Walsh asserts that the university is beginning to look into contingency plans in the event the Education Freedom of Association) Amendment Bill is passed into law.
“[We’re] just trying to think well, if the students’ association can’t do this, whatever it is, should we do it?
Recognising that we’re not going to get any more money… so if we decide to do something that VUWSA… currently does, then we’re going to have to stop doing something else, and that’s going to be some tough choices there.”
Walsh doesn’t think that VSM will entirely destroy the student culture or experience at Victoria.

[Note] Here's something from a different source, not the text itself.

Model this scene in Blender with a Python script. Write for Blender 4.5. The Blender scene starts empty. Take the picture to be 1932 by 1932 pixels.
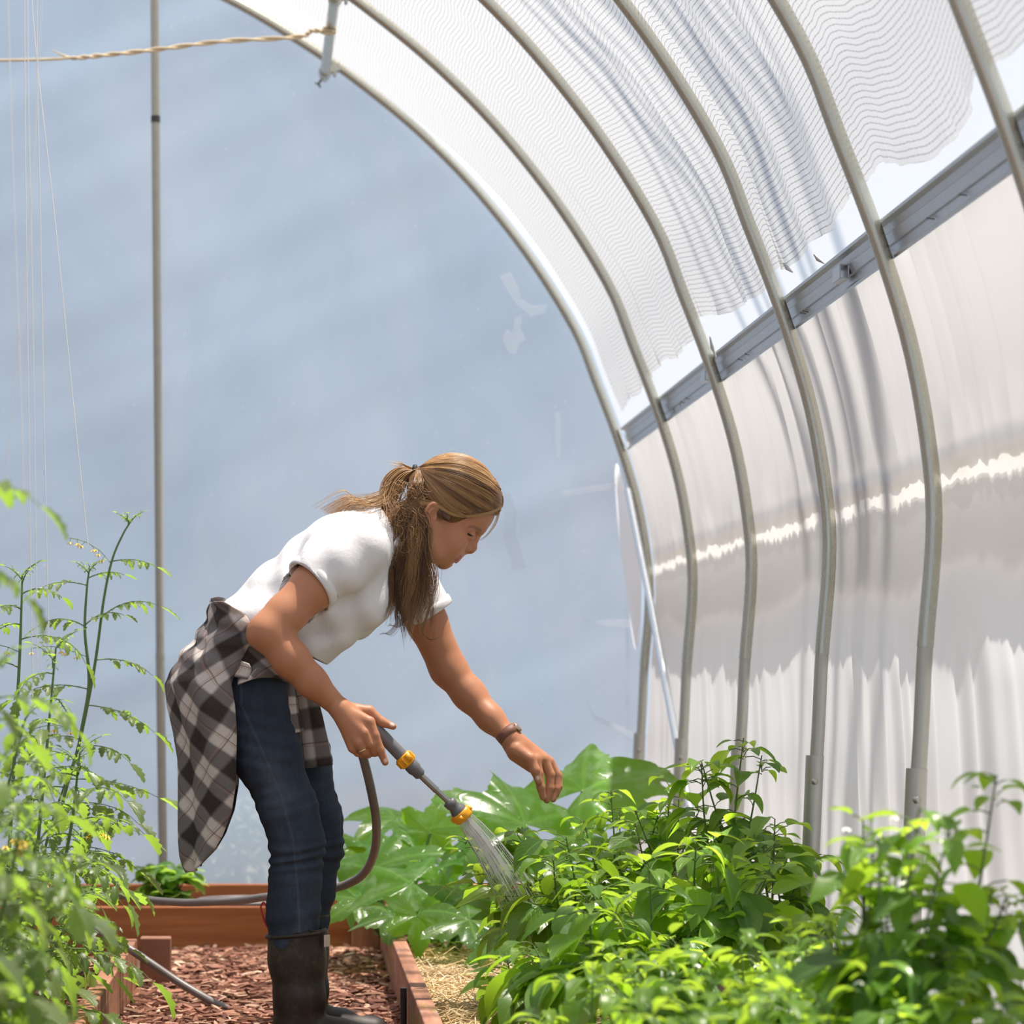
import bpy, bmesh, math, random
import numpy as np
from mathutils import Vector, Matrix

S = bpy.context.scene
COL = S.collection
# ---------------------------------------------------------------- camera, light, exposure
F, CX, CY, H = 5600.0, 557.0, 1300.0, 0.835      # focal length in px, principal point, camera height
cam_d = bpy.data.cameras.new('camera')
cam = bpy.data.objects.new('camera', cam_d)
COL.objects.link(cam)
cam.location = (0, 0, H)
cam.rotation_euler = (math.radians(90), 0, 0)
cam_d.sensor_width = 36
cam_d.lens = F / 1932 * 36
cam_d.shift_x = (966 - CX) / 1932
cam_d.shift_y = (CY - 966) / 1932
cam_d.clip_end = 300
cam_d.dof.use_dof = True
cam_d.dof.focus_distance = 6.8
cam_d.dof.aperture_fstop = 5.2
S.camera = cam

SUN_DIR = Vector((0.215, 0.06, 0.975)).normalized()
sun_d = bpy.data.lights.new('sun', 'SUN')
sun_d.energy = 19.0
sun_d.angle = math.radians(0.9)
sun_d.color = (1.0, 0.95, 0.88)
sun = bpy.data.objects.new('sun', sun_d)
COL.objects.link(sun)
sun.rotation_euler = SUN_DIR.to_track_quat('Z', 'Y').to_euler()
sun.location = (8, 4, 9)

world = bpy.data.worlds.new('sky')
S.world = world
world.use_nodes = True
wn = world.node_tree.nodes
wn.clear()
w_out = wn.new('ShaderNodeOutputWorld')
w_bg = wn.new('ShaderNodeBackground')
w_tc = wn.new('ShaderNodeTexCoord')
w_sep = wn.new('ShaderNodeSeparateXYZ')
w_ramp = wn.new('ShaderNodeValToRGB')
w_ramp.color_ramp.elements[0].position = 0.0
w_ramp.color_ramp.elements[0].color = (0.62, 0.72, 0.86, 1)
w_ramp.color_ramp.elements[1].position = 0.7
w_ramp.color_ramp.elements[1].color = (0.42, 0.56, 0.86, 1)
wl = world.node_tree.links
wl.new(w_tc.outputs['Generated'], w_sep.inputs[0])
wl.new(w_sep.outputs['Z'], w_ramp.inputs[0])
wl.new(w_ramp.outputs[0], w_bg.inputs['Color'])
wl.new(w_bg.outputs[0], w_out.inputs['Surface'])
w_bg.inputs['Strength'].default_value = 1.0

S.view_settings.view_transform = 'Standard'
S.view_settings.look = 'None'
S.view_settings.gamma = 1.0
S.view_settings.use_curve_mapping = False
S.view_settings.exposure = 0.0
S.cycles.max_bounces = 9
S.cycles.diffuse_bounces = 4
S.cycles.glossy_bounces = 3
S.cycles.transmission_bounces = 6
S.cycles.transparent_max_bounces = 12
S.cycles.caustics_reflective = False
S.cycles.caustics_refractive = False
S.cycles.sample_clamp_indirect = 6.0

# ---------------------------------------------------------------- helpers
PI = math.pi
R = random.Random(7)
WLOC = {}


def P(px, py, Y):
    """photo pixel at distance Y -> point in metres"""
    return Vector(((px - CX) * Y / F, Y, H + (CY - py) * Y / F))


def lerp(a, b, t):
    return a + (b - a) * t


def vnoise(x, s=0):
    """smooth 1-D noise in -1..1"""
    i = math.floor(x)
    f = x - i
    f = f * f * (3 - 2 * f)

    def h(n):
        v = math.sin(n * 127.1 + s * 311.7) * 43758.5453
        return (v - math.floor(v)) * 2 - 1
    return h(i) * (1 - f) + h(i + 1) * f


def catmull(pts, n=8):
    pts = [Vector(p) for p in pts]
    if len(pts) < 3:
        return pts
    out = []
    q = [pts[0] * 2 - pts[1]] + pts + [pts[-1] * 2 - pts[-2]]
    for i in range(1, len(q) - 2):
        p0, p1, p2, p3 = q[i - 1], q[i], q[i + 1], q[i + 2]
        for k in range(n):
            t = k / n
            out.append(0.5 * ((2 * p1) + (p2 - p0) * t + (2 * p0 - 5 * p1 + 4 * p2 - p3) * t * t + (3 * p1 - p0 - 3 * p2 + p3) * t ** 3))
    out.append(pts[-1])
    return out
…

“I think that it’s going to pose some real challenges and there may be some ways of addressing it, but we need to think those through. We look at the student experience in Auckland, where student membership is voluntary, so we can learn from what they have done, that there are things that we can do to address those problems. I’m not saying that it’s going to be doom and gloom in terms of the quality of the student
experience, but it’s going to be harder.”
It’s fairly clear that Victoria University is going to be facing some challenges heading into the future. Despite his, Walsh remains positive.
“Although the environment is really challenging,Victoria University I think is in pretty good heart, in pretty good shape,” he says.
“We’re feeling pretty optimistic about the future, not blindly optimistic, not complacently optimistic, but I think we’re travelling fairly well.”